Photographer Dan Kitwood recalls joining election staff to collect votes from the elderly residents of Bakhchysarai, 30km south west of Crimea’s Capital.

On 16th March I joined election/referendum staff to collect votes from the elderly and infirm residents of a housing estate in Bakhchysarai, about 30km south west of Simferopol, the Capital of Crimea.

Bakhchysarai is predominantly a region of Muslim Tatar, who account for around 12 percent of the population as a whole within the Crimean peninsula. The community is very much opposed to Russian annexation, and largely boycotted the March 16th referendum.  Within that community though there are still many older generation Russians living peacefully with their Muslim neighbors.

We were to visit around 20 residents spread out over several of the six story blocks of flats. Accompanying us were two election officials and a police officer to monitor proceedings.

As we winded our way through the courtyards and alleyways, children played in pot holes in the road, elderly residents shuffled through rubbish skips looking for anything useful. Fireworks exploded setting off the car alarms and stray cats ran through the alleyways between the blocks or sat lazily in the winter sunshine.

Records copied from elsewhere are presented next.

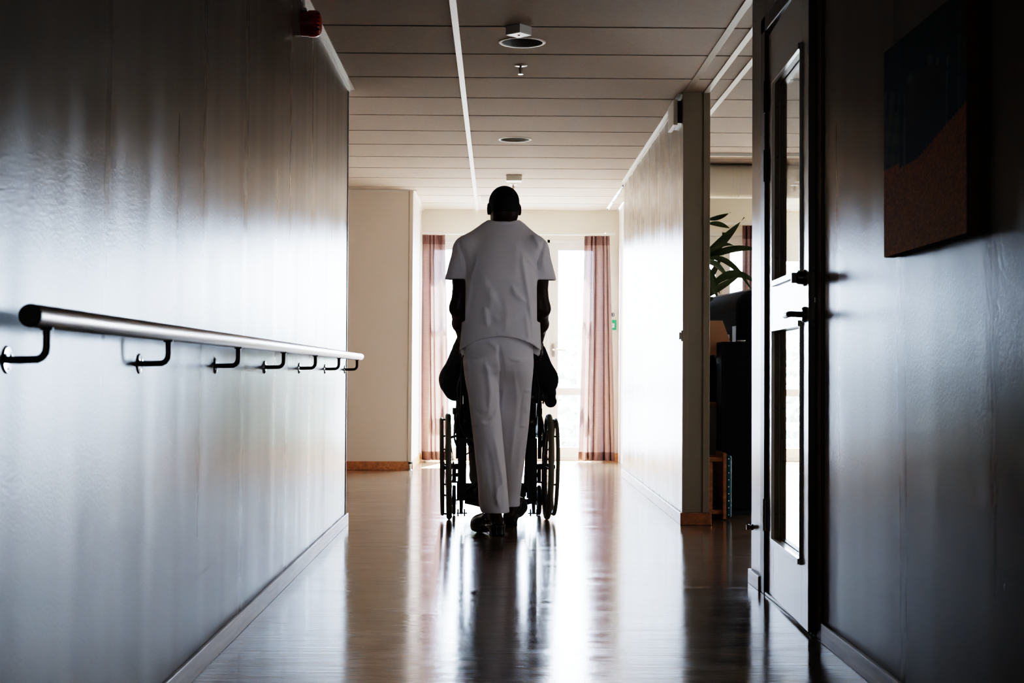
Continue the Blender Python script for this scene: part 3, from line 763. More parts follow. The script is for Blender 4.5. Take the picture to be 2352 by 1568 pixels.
# local: screen faces +x, back faces -x, width along y
m = MB(); m.box((.0, -.50, .10), (.03, .50, .715)); obj('screen_frame', m, M['blackgloss'], tv, local=True, bevel=.006)
def tvb(u, v):
    y = -.49+.98*u; z = .115+.59*v
    e = min(1, min(u, 1-u)/.10)*min(1, min(v, 1-v)/.16)
    return (-.075*(1-(1-e)**2), y, z)
m = MB(); m.grid(tvb, 60, 40); bkc = obj('back_cover', m, M['tvgrey'], tv, local=True, smooth=True)
m = MB()
for i in range(4):
    z = .60-.028*i; m.box((-.078, -.40, z), (-.070, .40, z+.010))
obj('vent', m, M['tvgrey'], bkc, local=True)
obj('rating_label', MB().box((-.0765, -.235, .33), (-.0745, -.165, .43)), M['sideboard'], bkc, local=True)
obj('connector_panel', MB().box((-.0775, -.40, .18), (-.072, -.31, .48)), M['black'], bkc, local=True)
m = MB(); m.box((-.04, -.06, .012), (.02, .06, .16)); m.lathe([(.19, 0), (.19, .008), (.17, .014), (0, .016)], (-.01, 0, 0), 'z', 36); obj('stand', m, M['blackgloss'], tv, local=True, smooth='auto')
# upturned padded stool
st = thing('stool', 'low wooden stool tipped on its side with a studded teal padded seat', 'stool', (1.29, 8.60, 0))
m = MB(); m.box((1.318, 8.46, .012), (1.352, 8.74, .372)); obj('seat_pad', m, M['teal'], st, bevel=.012)
m = MB(); m.box((1.300, 8.455, .006), (1.320, 8.745, .384)); sb = obj('seat_board', m, M['wood'], st, bevel=.003)
for i in range(9): obj('stud', MB().lathe([(0, 8.457), (.004, 8.4575), (.005, 8.461)], (1.333, 0, .03+.04*i), 'y', 8), M['chrome'], st)
for z in (.045, .345):
    for y in (8.49, 8.71): obj('leg', MB().box((1.215, y-.013, z-.013), (1.302, y+.013, z+.013)), M['wood'], st, bevel=.003)
for y in (8.49, 8.71): obj('stretcher', MB().box((1.225, y-.008, .058), (1.245, y+.008, .332)), M['wood'], st)
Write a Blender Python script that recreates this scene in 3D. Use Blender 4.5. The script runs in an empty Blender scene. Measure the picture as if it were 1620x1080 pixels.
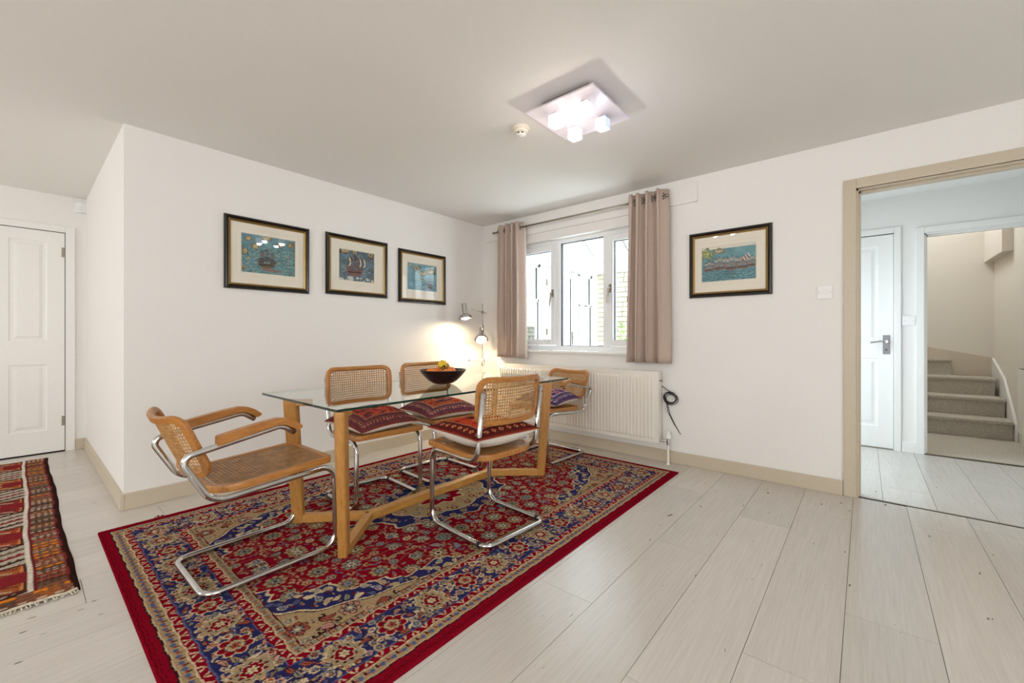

A man beat the dust from a carpet as it hung over a wall, while trees burst to life with blossom adding a much needed splash of colour to an otherwise dreary scene.
This was a place at odds with itself. A change was in the air, but a quiet sadness hung over.
In 1991, Ukraine declared its independence from the USSR, and the Crimea became an autonomous Republic within Ukraine. Many of the older generation within Crimea clearly saw the end of this unity with ‘Mother’ Russia as a tragedy. 
As we moved from house to house meeting the different residents, I was taken by both the sadness and hardship these people clearly felt they had endured, since dissolution of the USSR, and the longing they had for a return to what in their view were the good old days of Soviet rule.
The years had not been kind to some of the people, many in the twilight years of their life. As they cast their votes, I sensed that they felt like it would be the last meaningful thing they would ever do, and it was very emotional for them but also me.
This wasn’t a time for politics or a time to judge, but to witness another chapter of history unfold.
I just hope the people I met found their peace.